A few years ago the Ohio legislature decided to pass RC 2933.83, which spells out in painstaking detail the steps the police must take in order to do a photo lineup of the suspect.  The police have to put together packets of six pictures, a "blind administrator" -- one who has had no participation in the investigation, and doesn't know who the suspect is -- has to show the photos to the witness, and so on. 

The police don't do any of that in State v. Lennon.  In fact, it's a mess:  the witness came forward a week before trial, she testified that she was shown a single photograph of the defendant, and then the six-pack; the detective who investigated the case - and had since "left for a position in basic patrol," although the reason for that reverse career trajectory is left unexplained - confirmed that he had shown a single photograph, but denied he'd shown the six-pack.  He testified that he'd shown only the single photograph because the witness said she knew the shooter.

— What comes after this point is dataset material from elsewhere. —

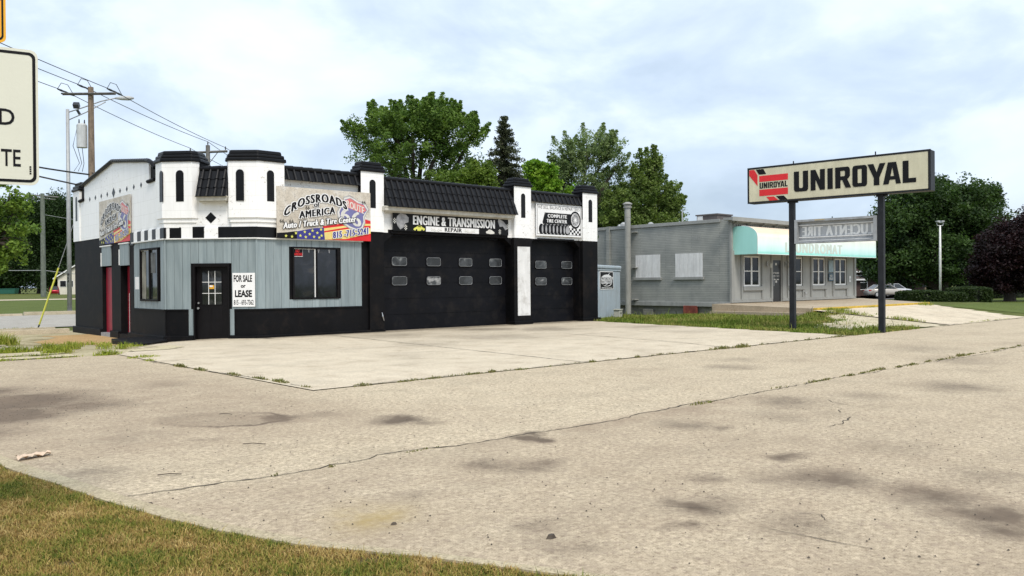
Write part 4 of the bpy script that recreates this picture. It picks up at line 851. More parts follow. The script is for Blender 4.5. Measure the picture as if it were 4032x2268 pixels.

There are two issues here:  due process and compliance with RC 2933.83.  The court finds no violation of either.  The due process argument is easier:  while the showing of a single photograph can be suggestive, courts have upheld it where the witness knew the person she identified.

The court's treatment of the statutory violation is puzzling:  it concludes that since a photo lineup didn't occur, "R.C. 2933.83 does not apply to the issue of suppressing" the identification.  The statute was obviously enacted to address the problem of mistaken eyewitness identification, something studies show is the biggest reason for wrongful convictions.  It's one thing to say that showing a single photograph to a witness is not a due process violation resulting in the likelihood of an irreparably mistaken in-court identification.  It's an entirely different thing to say that it's not a violation of the statute. 

And while a statutory violation does not require suppression of the identification, it does require the jury to be instructed that it can consider the violation in determining the validity of the identification.  The court fluffs that off, too; since it found that 2933.83 didn't apply, the jury instruction wasn't required either.